- _GIVEN TASK_: Using the material that follows, identify and copy each line with the string "from".
Start of DATA PROVIDED
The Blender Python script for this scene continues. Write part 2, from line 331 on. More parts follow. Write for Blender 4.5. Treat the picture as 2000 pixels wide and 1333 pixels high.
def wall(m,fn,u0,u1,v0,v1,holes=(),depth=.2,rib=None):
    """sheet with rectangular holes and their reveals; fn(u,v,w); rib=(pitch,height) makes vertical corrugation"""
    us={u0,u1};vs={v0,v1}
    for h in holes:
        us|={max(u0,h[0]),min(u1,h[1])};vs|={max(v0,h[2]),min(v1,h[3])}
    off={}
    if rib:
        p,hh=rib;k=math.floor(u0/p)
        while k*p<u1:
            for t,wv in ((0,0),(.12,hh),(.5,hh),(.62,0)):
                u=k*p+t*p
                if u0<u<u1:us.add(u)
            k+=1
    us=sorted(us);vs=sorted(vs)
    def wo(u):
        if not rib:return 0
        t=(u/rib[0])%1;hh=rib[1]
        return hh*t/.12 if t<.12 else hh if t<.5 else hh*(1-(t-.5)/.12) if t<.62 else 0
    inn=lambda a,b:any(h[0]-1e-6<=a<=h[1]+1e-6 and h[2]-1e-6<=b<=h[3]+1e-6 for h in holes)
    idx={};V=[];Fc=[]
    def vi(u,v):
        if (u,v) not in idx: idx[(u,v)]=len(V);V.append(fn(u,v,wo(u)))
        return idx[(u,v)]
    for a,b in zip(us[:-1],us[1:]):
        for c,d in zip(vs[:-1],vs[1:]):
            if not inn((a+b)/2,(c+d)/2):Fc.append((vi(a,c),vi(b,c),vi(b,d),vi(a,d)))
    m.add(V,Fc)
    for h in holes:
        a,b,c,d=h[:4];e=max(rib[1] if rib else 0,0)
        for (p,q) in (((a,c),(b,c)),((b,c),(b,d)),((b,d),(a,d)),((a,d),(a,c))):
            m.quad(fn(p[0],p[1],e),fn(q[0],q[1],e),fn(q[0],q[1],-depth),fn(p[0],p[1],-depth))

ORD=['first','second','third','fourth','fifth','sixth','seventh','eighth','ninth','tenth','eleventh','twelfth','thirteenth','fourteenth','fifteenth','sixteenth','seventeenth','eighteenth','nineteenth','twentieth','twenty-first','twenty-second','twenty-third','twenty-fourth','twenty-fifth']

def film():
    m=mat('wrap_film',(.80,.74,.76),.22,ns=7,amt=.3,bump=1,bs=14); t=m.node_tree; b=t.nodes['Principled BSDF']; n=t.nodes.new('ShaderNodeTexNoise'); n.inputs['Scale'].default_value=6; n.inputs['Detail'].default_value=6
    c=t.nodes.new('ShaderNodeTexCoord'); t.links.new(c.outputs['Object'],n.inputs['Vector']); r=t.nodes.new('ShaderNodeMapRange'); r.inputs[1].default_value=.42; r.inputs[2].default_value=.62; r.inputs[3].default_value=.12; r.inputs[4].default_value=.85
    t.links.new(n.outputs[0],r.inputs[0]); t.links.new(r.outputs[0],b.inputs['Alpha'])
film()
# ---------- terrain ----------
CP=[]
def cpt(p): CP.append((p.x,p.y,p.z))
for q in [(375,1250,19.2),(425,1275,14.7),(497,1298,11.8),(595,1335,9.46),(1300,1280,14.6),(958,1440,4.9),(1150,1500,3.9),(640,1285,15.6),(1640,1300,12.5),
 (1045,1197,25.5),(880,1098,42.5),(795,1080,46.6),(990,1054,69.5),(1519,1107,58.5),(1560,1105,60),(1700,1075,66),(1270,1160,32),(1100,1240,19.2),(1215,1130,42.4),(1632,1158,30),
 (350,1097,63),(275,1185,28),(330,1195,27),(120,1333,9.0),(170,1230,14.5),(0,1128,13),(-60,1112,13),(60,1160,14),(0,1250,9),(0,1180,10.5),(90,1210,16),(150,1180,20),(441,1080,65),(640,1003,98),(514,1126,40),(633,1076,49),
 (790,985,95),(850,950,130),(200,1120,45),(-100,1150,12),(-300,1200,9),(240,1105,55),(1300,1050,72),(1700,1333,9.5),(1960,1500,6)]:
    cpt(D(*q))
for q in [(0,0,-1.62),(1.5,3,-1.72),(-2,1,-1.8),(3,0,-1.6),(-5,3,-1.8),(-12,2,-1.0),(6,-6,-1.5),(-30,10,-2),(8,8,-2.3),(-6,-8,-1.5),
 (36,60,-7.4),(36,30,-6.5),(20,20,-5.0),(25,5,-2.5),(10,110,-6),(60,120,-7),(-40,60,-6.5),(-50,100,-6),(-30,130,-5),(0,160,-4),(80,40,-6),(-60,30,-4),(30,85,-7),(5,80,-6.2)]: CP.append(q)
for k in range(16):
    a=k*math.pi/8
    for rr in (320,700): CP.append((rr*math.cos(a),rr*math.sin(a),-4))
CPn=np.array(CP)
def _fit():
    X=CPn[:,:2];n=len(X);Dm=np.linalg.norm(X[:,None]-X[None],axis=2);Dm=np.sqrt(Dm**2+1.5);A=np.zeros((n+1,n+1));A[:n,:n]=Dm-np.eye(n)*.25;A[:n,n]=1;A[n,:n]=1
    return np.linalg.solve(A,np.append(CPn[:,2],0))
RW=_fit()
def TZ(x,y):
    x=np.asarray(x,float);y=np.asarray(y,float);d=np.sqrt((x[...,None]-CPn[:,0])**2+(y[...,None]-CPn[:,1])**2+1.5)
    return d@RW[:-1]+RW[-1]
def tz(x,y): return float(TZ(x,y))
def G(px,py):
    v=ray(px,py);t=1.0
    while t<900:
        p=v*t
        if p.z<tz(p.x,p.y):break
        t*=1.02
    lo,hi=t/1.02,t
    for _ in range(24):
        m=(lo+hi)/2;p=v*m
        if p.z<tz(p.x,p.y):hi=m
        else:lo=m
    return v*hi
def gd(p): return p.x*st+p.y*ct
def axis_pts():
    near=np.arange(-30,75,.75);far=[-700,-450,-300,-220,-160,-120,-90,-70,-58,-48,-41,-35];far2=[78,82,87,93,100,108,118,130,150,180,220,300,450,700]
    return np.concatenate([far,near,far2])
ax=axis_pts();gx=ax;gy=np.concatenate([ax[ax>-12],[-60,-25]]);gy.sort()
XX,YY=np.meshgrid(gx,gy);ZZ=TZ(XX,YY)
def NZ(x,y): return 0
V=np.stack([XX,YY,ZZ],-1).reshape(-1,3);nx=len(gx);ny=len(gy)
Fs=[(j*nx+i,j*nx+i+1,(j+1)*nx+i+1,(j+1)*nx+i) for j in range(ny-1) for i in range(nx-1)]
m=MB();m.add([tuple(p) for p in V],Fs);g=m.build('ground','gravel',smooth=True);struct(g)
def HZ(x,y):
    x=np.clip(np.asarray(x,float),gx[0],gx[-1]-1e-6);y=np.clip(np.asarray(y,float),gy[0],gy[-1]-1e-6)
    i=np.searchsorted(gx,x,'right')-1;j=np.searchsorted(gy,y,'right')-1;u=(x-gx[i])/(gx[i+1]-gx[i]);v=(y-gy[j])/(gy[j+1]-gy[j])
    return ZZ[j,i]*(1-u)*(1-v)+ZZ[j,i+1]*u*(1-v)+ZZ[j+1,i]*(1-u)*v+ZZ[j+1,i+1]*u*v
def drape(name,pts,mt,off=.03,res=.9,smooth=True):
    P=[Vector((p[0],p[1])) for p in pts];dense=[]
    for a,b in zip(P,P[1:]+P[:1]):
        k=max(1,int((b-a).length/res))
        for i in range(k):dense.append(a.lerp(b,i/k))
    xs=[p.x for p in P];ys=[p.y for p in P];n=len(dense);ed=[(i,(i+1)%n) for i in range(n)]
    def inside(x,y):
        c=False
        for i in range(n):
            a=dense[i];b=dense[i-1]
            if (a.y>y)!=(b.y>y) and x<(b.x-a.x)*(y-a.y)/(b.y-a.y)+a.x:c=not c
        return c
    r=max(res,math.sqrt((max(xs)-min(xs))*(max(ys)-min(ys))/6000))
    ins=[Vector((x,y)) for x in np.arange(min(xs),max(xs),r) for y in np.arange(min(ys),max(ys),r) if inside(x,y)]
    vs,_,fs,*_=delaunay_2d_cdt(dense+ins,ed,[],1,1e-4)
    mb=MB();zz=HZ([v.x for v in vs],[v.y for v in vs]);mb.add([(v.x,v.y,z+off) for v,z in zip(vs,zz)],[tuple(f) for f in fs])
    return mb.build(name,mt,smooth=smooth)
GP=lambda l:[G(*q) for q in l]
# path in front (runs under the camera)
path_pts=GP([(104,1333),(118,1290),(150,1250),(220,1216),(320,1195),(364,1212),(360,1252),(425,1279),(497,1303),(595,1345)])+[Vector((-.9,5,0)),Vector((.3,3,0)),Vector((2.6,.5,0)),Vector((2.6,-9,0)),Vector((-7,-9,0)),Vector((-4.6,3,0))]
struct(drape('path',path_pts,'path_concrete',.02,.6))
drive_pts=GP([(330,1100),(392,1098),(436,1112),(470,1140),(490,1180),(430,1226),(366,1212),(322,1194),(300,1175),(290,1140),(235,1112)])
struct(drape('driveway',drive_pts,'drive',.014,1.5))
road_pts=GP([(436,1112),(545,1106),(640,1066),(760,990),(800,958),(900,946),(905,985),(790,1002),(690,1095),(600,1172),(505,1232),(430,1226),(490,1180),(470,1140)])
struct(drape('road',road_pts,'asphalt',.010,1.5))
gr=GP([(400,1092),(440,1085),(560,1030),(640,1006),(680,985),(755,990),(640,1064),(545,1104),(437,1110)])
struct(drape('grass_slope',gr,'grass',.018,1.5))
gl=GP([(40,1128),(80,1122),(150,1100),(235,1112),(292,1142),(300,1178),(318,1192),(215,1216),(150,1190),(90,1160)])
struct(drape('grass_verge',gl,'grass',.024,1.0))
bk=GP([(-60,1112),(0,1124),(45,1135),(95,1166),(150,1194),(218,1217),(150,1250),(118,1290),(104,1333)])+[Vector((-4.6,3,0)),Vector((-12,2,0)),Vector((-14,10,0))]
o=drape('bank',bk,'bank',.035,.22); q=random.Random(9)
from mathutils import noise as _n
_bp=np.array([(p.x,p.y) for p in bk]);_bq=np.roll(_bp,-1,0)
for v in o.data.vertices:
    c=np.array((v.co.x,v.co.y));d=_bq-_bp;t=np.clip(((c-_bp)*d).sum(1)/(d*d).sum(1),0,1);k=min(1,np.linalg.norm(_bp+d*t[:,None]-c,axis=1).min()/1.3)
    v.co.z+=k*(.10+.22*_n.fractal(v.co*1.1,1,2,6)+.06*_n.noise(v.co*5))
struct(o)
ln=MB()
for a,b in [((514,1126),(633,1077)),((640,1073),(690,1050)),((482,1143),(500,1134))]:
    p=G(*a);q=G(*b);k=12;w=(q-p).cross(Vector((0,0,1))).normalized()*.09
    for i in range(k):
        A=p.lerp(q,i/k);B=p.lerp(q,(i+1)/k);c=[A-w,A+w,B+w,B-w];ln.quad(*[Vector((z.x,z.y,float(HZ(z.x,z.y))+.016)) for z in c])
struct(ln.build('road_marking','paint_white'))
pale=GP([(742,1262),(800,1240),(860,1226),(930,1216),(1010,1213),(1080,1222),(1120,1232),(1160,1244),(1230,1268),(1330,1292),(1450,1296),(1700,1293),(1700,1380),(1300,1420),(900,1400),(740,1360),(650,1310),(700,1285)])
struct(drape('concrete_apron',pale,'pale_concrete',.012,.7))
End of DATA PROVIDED
- _TASK ANSWER_:
The Blender Python script for this scene continues. Write part 2, from line 331 on. More parts follow. Write for Blender 4.5. Treat the picture as 2000 pixels wide and 1333 pixels high.
from mathutils import noise as _n